● **PROBLEM DESCRIPTION**:
Write out exactly the lines from the start of the entries through the one that contains "b = new(); box(b, X0, .0235, Y0, 1.108, ZC-.0002, 1.008);", including both.
==================================================
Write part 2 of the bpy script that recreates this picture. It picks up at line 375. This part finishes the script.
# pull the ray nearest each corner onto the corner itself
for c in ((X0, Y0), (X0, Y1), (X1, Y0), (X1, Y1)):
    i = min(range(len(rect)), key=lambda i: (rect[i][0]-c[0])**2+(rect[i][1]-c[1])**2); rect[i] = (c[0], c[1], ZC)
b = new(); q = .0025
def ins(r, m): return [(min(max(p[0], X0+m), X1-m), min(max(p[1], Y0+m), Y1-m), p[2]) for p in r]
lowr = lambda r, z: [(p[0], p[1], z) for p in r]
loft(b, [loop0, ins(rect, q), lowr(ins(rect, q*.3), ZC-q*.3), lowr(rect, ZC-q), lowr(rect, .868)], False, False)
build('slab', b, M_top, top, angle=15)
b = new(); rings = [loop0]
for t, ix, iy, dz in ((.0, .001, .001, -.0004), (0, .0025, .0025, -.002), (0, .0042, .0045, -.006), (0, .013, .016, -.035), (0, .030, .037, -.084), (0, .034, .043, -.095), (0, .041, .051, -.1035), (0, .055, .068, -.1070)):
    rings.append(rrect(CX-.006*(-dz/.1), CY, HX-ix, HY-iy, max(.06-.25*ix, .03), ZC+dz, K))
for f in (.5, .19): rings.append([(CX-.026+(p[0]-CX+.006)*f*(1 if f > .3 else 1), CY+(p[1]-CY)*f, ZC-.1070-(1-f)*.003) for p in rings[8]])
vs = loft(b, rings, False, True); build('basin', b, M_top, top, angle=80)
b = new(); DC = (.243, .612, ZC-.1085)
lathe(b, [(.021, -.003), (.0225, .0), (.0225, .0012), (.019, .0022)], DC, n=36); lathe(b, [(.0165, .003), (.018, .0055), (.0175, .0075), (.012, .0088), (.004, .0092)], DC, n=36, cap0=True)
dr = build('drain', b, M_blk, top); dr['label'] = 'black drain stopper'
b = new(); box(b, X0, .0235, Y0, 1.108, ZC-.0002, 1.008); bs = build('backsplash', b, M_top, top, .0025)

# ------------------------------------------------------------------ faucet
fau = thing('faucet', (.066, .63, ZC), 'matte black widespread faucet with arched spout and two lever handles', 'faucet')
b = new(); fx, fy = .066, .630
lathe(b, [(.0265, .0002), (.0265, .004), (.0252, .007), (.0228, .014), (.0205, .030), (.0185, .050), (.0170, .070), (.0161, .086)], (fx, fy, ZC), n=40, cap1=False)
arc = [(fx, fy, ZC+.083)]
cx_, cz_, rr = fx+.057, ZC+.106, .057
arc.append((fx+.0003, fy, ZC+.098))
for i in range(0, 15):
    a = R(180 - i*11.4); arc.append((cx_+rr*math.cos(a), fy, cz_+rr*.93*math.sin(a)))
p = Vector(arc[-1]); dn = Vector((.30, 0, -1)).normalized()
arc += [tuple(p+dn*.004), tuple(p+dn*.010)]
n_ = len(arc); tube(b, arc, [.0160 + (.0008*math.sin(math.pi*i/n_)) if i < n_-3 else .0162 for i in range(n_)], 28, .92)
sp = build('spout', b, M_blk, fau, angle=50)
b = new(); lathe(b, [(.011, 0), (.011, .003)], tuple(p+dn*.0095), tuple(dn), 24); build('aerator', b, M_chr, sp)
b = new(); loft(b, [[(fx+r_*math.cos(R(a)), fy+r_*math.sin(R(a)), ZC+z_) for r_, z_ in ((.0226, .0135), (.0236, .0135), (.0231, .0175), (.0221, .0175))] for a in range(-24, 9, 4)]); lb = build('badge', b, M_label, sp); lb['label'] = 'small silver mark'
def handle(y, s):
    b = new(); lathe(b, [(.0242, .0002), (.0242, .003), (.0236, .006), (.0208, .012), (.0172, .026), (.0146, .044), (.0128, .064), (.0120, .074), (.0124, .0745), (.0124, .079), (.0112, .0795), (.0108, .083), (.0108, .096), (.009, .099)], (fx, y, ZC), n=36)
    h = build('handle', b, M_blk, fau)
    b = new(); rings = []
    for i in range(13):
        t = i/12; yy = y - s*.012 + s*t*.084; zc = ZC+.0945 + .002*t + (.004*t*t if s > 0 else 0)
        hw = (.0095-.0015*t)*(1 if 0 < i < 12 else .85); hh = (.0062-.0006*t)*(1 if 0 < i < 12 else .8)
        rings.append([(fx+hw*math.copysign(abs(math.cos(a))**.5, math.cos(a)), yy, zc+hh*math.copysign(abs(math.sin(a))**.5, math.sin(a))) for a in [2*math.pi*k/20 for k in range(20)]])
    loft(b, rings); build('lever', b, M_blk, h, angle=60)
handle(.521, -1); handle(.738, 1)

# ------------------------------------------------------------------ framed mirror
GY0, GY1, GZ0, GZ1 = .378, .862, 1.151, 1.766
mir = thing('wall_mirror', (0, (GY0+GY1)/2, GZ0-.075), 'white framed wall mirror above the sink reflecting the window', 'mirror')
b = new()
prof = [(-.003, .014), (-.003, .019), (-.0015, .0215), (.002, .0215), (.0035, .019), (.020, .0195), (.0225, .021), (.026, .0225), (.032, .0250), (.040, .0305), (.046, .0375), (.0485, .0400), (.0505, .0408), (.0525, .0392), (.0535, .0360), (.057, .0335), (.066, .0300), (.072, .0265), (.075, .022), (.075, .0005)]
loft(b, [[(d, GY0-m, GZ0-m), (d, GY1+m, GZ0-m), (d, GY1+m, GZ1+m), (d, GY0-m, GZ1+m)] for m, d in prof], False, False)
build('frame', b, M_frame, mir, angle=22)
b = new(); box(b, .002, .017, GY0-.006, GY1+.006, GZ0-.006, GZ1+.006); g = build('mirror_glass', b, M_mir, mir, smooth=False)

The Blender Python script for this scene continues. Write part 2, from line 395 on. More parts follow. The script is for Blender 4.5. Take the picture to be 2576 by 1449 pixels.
==================================================
● **RESULT BELOW**:
Write part 2 of the bpy script that recreates this picture. It picks up at line 375. This part finishes the script.
# pull the ray nearest each corner onto the corner itself
for c in ((X0, Y0), (X0, Y1), (X1, Y0), (X1, Y1)):
    i = min(range(len(rect)), key=lambda i: (rect[i][0]-c[0])**2+(rect[i][1]-c[1])**2); rect[i] = (c[0], c[1], ZC)
b = new(); q = .0025
def ins(r, m): return [(min(max(p[0], X0+m), X1-m), min(max(p[1], Y0+m), Y1-m), p[2]) for p in r]
lowr = lambda r, z: [(p[0], p[1], z) for p in r]
loft(b, [loop0, ins(rect, q), lowr(ins(rect, q*.3), ZC-q*.3), lowr(rect, ZC-q), lowr(rect, .868)], False, False)
build('slab', b, M_top, top, angle=15)
b = new(); rings = [loop0]
for t, ix, iy, dz in ((.0, .001, .001, -.0004), (0, .0025, .0025, -.002), (0, .0042, .0045, -.006), (0, .013, .016, -.035), (0, .030, .037, -.084), (0, .034, .043, -.095), (0, .041, .051, -.1035), (0, .055, .068, -.1070)):
    rings.append(rrect(CX-.006*(-dz/.1), CY, HX-ix, HY-iy, max(.06-.25*ix, .03), ZC+dz, K))
for f in (.5, .19): rings.append([(CX-.026+(p[0]-CX+.006)*f*(1 if f > .3 else 1), CY+(p[1]-CY)*f, ZC-.1070-(1-f)*.003) for p in rings[8]])
vs = loft(b, rings, False, True); build('basin', b, M_top, top, angle=80)
b = new(); DC = (.243, .612, ZC-.1085)
lathe(b, [(.021, -.003), (.0225, .0), (.0225, .0012), (.019, .0022)], DC, n=36); lathe(b, [(.0165, .003), (.018, .0055), (.0175, .0075), (.012, .0088), (.004, .0092)], DC, n=36, cap0=True)
dr = build('drain', b, M_blk, top); dr['label'] = 'black drain stopper'
b = new(); box(b, X0, .0235, Y0, 1.108, ZC-.0002, 1.008); bs = build('backsplash', b, M_top, top, .0025)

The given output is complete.